La situazione delle donne trans recluse è completamente invisibilizzata. In Italia le donne trans recluse sono trattenute in condizioni di semi-isolamento all’interno delle carceri maschili, solitamente nelle sezioni “protette” dove sono reclusi anche i condannati per reati sessuali e per abusi su minori, i collaboratori di giustizia ed ex appartenenti alle forze dell’ordine; tutti detenuti accomunati dall’unico fatto di essere oggetto di ostilità da parte degli altri reclusi. L’unica eccezione è rappresentata dal carcere di Sollicciano, dove le donne trans si trovano nell’area femminile.

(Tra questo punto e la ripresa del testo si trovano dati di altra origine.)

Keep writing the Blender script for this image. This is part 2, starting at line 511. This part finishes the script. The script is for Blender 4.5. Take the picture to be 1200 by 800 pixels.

Nelle sezioni “protette” il regime di isolamento è molto forte – una specie di carcere nel carcere; l’accesso agli spazi comuni e alle attività è estremamente ridotto – lavorare, studiare, partecipare ad attività culturali o sportive è quasi completamente precluso; il riconoscimento dell’identità di genere della persona trans è spesso negato, con difficoltà di accesso agli ormoni, al vestiario e agli accessori corrispondenti al proprio genere sentito, il rimando al maschile, gli appellativi offensivi e le molestie sessuali daparte delle guardie carcerarie. Le persone trans pagano così due volte il prezzo della carcerazione, con un regime che le punisce ulteriormente proprio a causa della loro identità di genere e della difficoltà o impossibilità di collocarle nel modello binario imperante. La struttura e il funzionamento del carcere riflettono in maniera amplificata lo stesso modello binario, cis-eteronormativo e patriarcale della società esterna: chi non aderisce ai ruoli normativi di genere viene schiacciat, sospint ai margini o costrett a rientrare in categorie in cui non si riconosce.
Per molte persone trans la questione dell’identità di genere si intreccia in maniera significativa con questioni razziali e di estrazione socio-economica. Non è un caso se la maggior parte delle persone trans recluse in Italia siano di origine sudamericana, povere, spesso senza permesso di soggiorno e che prima di finire in carcere lavorassero nella prostituzione di strada come mezzo per guadagnarsi da vivere o per pagarsi le cure ormonali e le operazioni necessarie per il loro benessere psico-fisico. La transfobia dilagante nella società, il razzismo, le politiche sulla migrazione colpiscono molte persone trans sui cui corpi si intrecciano diversi assi di oppressione, precludendo loro la possibilità di trovare un impiego e costringendole a compiere attività spesso illegali, con l’alto rischio di finire in carcere o in altre strutture detentive (come i centri di permanenza per i rimpatri, CPR).